Copy the lines of the data below exactly, starting at the first and stopping after the line that contains "SC.camera = cam"; include no pictures.
────────────────────────────────────────
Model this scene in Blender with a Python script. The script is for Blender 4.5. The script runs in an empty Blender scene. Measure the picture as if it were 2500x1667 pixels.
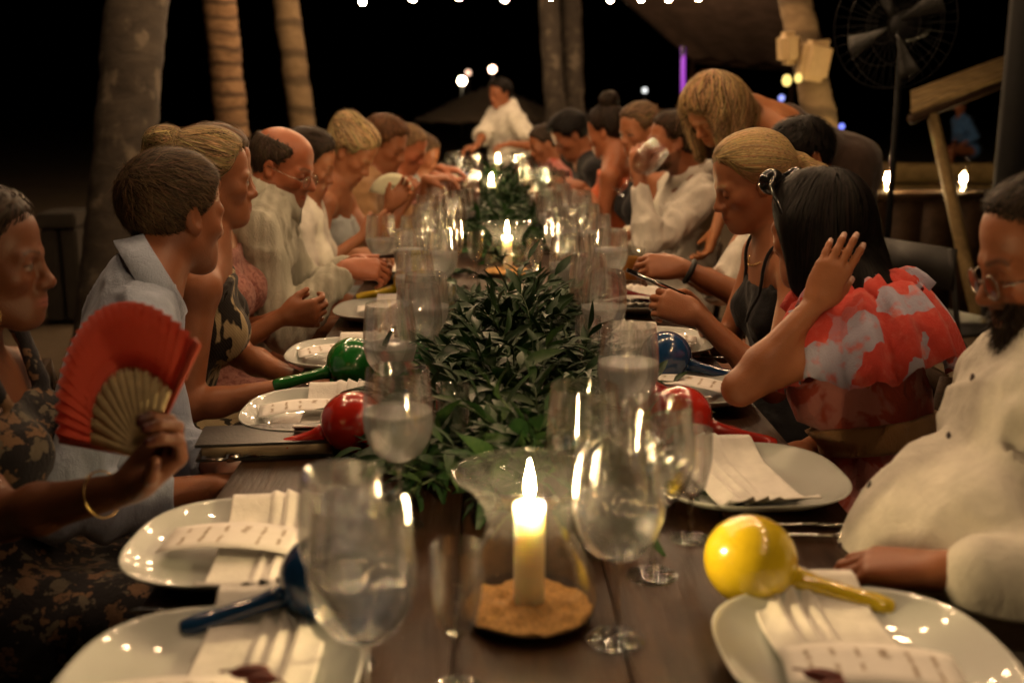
import bpy, bmesh, math, random
import numpy as np
from mathutils import Vector, Matrix

# ------------------------------------------------------------------ camera, world, exposure
SC = bpy.context.scene
COL = SC.collection
CAM_Z, FPX, PITCH, YAW = 1.37, 2700.0, math.radians(12.42), math.radians(1.12)
cam_d = bpy.data.cameras.new('camera')
cam_d.sensor_width = 36.0
cam_d.lens = FPX * 36.0 / 2500.0
cam_d.clip_start, cam_d.clip_end = 0.05, 400.0
cam_d.dof.use_dof = True
cam_d.dof.focus_distance = 2.35
cam_d.dof.aperture_fstop = 2.8
cam = bpy.data.objects.new('camera', cam_d)
COL.objects.link(cam)
cam.location = (0, 0, CAM_Z)
cam.rotation_euler = (math.pi / 2 - PITCH, 0, -YAW)
SC.camera = cam

world = bpy.data.worlds.new('World')
SC.world = world
world.use_nodes = True
wn = world.node_tree.nodes
bg = wn['Background']
sky = wn.new('ShaderNodeTexSky')
sky.sky_type = 'NISHITA'
sky.sun_disc = False
sky.sun_elevation = math.radians(-8)
sky.sun_rotation = math.radians(200)
world.node_tree.links.new(sky.outputs['Color'], bg.inputs['Color'])
bg.inputs['Strength'].default_value = 0.05

SC.view_settings.view_transform = 'Standard'
SC.view_settings.look = 'None'
SC.view_settings.exposure = 0.0
SC.view_settings.gamma = 1.0
SC.render.engine = 'CYCLES'
cy = SC.cycles
cy.max_bounces = 18
cy.diffuse_bounces = 2
cy.glossy_bounces = 4
cy.transmission_bounces = 16
cy.transparent_max_bounces = 40
cy.sample_clamp_indirect = 120.0
cy.caustics_reflective = False
cy.caustics_refractive = False
cy.use_denoising = True
try:
    cy.denoiser = 'OPENIMAGEDENOISE'
except Exception:
    pass

BULB = 390.0          # radiance of one festoon bulb
FLAME = 1500.0         # radiance of a candle flame
WARM = (1.0, 0.635, 0.345)

# ------------------------------------------------------------------ camera geometry -> places
FWD = np.array([math.sin(YAW) * math.cos(PITCH), math.cos(YAW) * math.cos(PITCH), -math.sin(PITCH)])
RGT = np.array([math.cos(YAW), -math.sin(YAW), 0.0])
UPV = np.cross(RGT, FWD)
CAM = np.array([0, 0, CAM_Z])
def W(px, py, D):
    return CAM + D * (FWD + (px - 1250.0) / FPX * RGT - (py - 833.5) / FPX * UPV)
def T(px, py, z):
    d = FWD + (px - 1250.0) / FPX * RGT - (py - 833.5) / FPX * UPV
    return CAM + d * ((z - CAM_Z) / d[2])

TABLE_Z, TL, TR = 0.75, -0.441, 0.549
TC = 0.5 * (TL + TR)
rng = np.random.default_rng(7)
random.seed(7)

# ------------------------------------------------------------------ object helpers
def tag(o, label=None, cat=None, group=None, kind=None):
    if label: o['label'] = label
    if cat: o['category'] = cat
    if group: o['group'] = group
    if kind: o['kind'] = kind
    return o
def empty(name, loc=(0, 0, 0), rz=0.0, label=None, cat=None, group=None):
    o = bpy.data.objects.new(name, None)
    o.empty_display_size = 0.05
    o.location = loc
    o.rotation_euler = (0, 0, rz)
    COL.objects.link(o)
    return tag(o, label, cat, group)
def link(name, me, mat=None, parent=None):
    o = bpy.data.objects.new(name, me)
    COL.objects.link(o)
    if mat is not None and not me.materials:
        me.materials.append(mat)
    if parent is not None:
        o.parent = parent
    return o
def np_mesh(name, V, F, smooth=True, tint=None):
    """V (n,3); F (m,k) int array or list of such arrays (tri / quad)"""
    me = bpy.data.meshes.new(name)
    V = np.asarray(V, dtype=np.float32)
    Fs = F if isinstance(F, list) else [F]
    Fs = [np.asarray(f, dtype=np.int32) for f in Fs if len(f)]
    nl = sum(f.size for f in Fs)
    npoly = sum(len(f) for f in Fs)
    me.vertices.add(len(V)); me.vertices.foreach_set('co', V.ravel())
    me.loops.add(nl); me.polygons.add(npoly)
    me.loops.foreach_set('vertex_index', np.concatenate([f.ravel() for f in Fs]))
    tot = np.concatenate([np.full(len(f), f.shape[1], np.int32) for f in Fs])
    st = np.concatenate([[0], np.cumsum(tot)[:-1]]).astype(np.int32)
    me.polygons.foreach_set('loop_start', st)
    if smooth:
        me.polygons.foreach_set('use_smooth', np.ones(npoly, bool))
    if tint is not None:
        at = me.attributes.new('tint', 'FLOAT_COLOR', 'POINT')
        c = np.ones((len(V), 4), np.float32); c[:, :3] = tint
        at.data.foreach_set('color', c.ravel())
    me.update(calc_edges=True)
    me.validate()
    return me
class MB:
    """collects simple shapes into one mesh"""
    def __init__(s): s.V, s.Q, s.T, s.n = [], [], [], 0
    def add(s, V, Q=None, Tr=None):
        V = np.asarray(V, float)
        if Q is not None and len(Q): s.Q.append(np.asarray(Q, int) + s.n)
        if Tr is not None and len(Tr): s.T.append(np.asarray(Tr, int) + s.n)
        s.V.append(V); s.n += len(V)
        return s
    def box(s, c, size, R=None):
        h = np.array(size) / 2
        V = np.array([[x, y, z] for x in (-1, 1) for y in (-1, 1) for z in (-1, 1)]) * h
        if R is not None: V = V @ np.asarray(R).T
        return s.add(V + np.array(c), [[0, 1, 3, 2], [4, 6, 7, 5], [0, 4, 5, 1], [2, 3, 7, 6], [0, 2, 6, 4], [1, 5, 7, 3]])
    def tube(s, pts, r, n=8, cap=True):
        pts = np.asarray(pts, float)
        m = len(pts)
        r = np.full(m, r) if np.isscalar(r) else np.asarray(r, float)
        tg = np.gradient(pts, axis=0)
        tg /= np.linalg.norm(tg, axis=1)[:, None] + 1e-12
        a = np.array([0, 0, 1.0]) if abs(tg[0][2]) < 0.9 else np.array([1.0, 0, 0])
        V = []
        for i in range(m):
            u = a - tg[i] * np.dot(a, tg[i]); u /= np.linalg.norm(u) + 1e-12
            a = u; w = np.cross(tg[i], u)
            for k in range(n):
                th = 2 * math.pi * k / n
                V.append(pts[i] + r[i] * (math.cos(th) * u + math.sin(th) * w))
        Q = [[i * n + k, i * n + (k + 1) % n, (i + 1) * n + (k + 1) % n, (i + 1) * n + k] for i in range(m - 1) for k in range(n)]
        Tr = []
        if cap:
            V.append(pts[0]); V.append(pts[-1])
            for k in range(n):
                Tr.append([m * n, (k + 1) % n, k]); Tr.append([m * n + 1, (m - 1) * n + k, (m - 1) * n + (k + 1) % n])
        return s.add(V, Q, Tr)
    def lathe(s, prof, n=32, c=(0, 0, 0), cap0=False, cap1=False):
        m = len(prof); V = []
        for r, z in prof:
            for k in range(n):
                th = 2 * math.pi * k / n
                V.append([c[0] + r * math.cos(th), c[1] + r * math.sin(th), c[2] + z])
        Q = [[i * n + k, i * n + (k + 1) % n, (i + 1) * n + (k + 1) % n, (i + 1) * n + k] for i in range(m - 1) for k in range(n)]
        Tr = []
        if cap0:
            V.append([c[0], c[1], c[2] + prof[0][1]]); j = len(V) - 1
            Tr += [[j, (k + 1) % n, k] for k in range(n)]
        if cap1:
            V.append([c[0], c[1], c[2] + prof[-1][1]]); j = len(V) - 1
            Tr += [[j, (m - 1) * n + k, (m - 1) * n + (k + 1) % n] for k in range(n)]
        return s.add(V, Q, Tr)
    def ball(s, c, r, n=12, m=8, sc=(1, 1, 1)):
        prof = [(max(1e-5, math.sin(math.pi * i / m)), -math.cos(math.pi * i / m)) for i in range(m + 1)]
        k0 = len(s.V); s.lathe(prof, n)
        s.V[k0] = s.V[k0] * r * np.array(sc) + np.array(c)
        return s
    def mesh(s, name, smooth=True):
        F = []
        if s.Q: F.append(np.concatenate(s.Q))
        if s.T: F.append(np.concatenate(s.T))
        return np_mesh(name, np.concatenate(s.V), F, smooth)
    def obj(s, name, mat, parent=None, smooth=True):
        return link(name, s.mesh(name, smooth), mat, parent)
def copy_tree(o, parent=None):
    c = o.copy(); COL.objects.link(c)
    if parent is not None: c.parent = parent
    for ch in list(o.children): copy_tree(ch, c)
    return c
def rotz(a): c, s = math.cos(a), math.sin(a); return np.array([[c, -s, 0], [s, c, 0], [0, 0, 1.0]])
def roty(a): c, s = math.cos(a), math.sin(a); return np.array([[c, 0, s], [0, 1, 0], [-s, 0, c]])
def rotx(a): c, s = math.cos(a), math.sin(a); return np.array([[1, 0, 0], [0, c, -s], [0, s, c]])
def nrm(v): v = np.asarray(v, float); return v / (np.linalg.norm(v) + 1e-12)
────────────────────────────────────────
# [Completed task]
Model this scene in Blender with a Python script. The script is for Blender 4.5. The script runs in an empty Blender scene. Measure the picture as if it were 2500x1667 pixels.
import bpy, bmesh, math, random
import numpy as np
from mathutils import Vector, Matrix

# ------------------------------------------------------------------ camera, world, exposure
SC = bpy.context.scene
COL = SC.collection
CAM_Z, FPX, PITCH, YAW = 1.37, 2700.0, math.radians(12.42), math.radians(1.12)
cam_d = bpy.data.cameras.new('camera')
cam_d.sensor_width = 36.0
cam_d.lens = FPX * 36.0 / 2500.0
cam_d.clip_start, cam_d.clip_end = 0.05, 400.0
cam_d.dof.use_dof = True
cam_d.dof.focus_distance = 2.35
cam_d.dof.aperture_fstop = 2.8
cam = bpy.data.objects.new('camera', cam_d)
COL.objects.link(cam)
cam.location = (0, 0, CAM_Z)
cam.rotation_euler = (math.pi / 2 - PITCH, 0, -YAW)
SC.camera = cam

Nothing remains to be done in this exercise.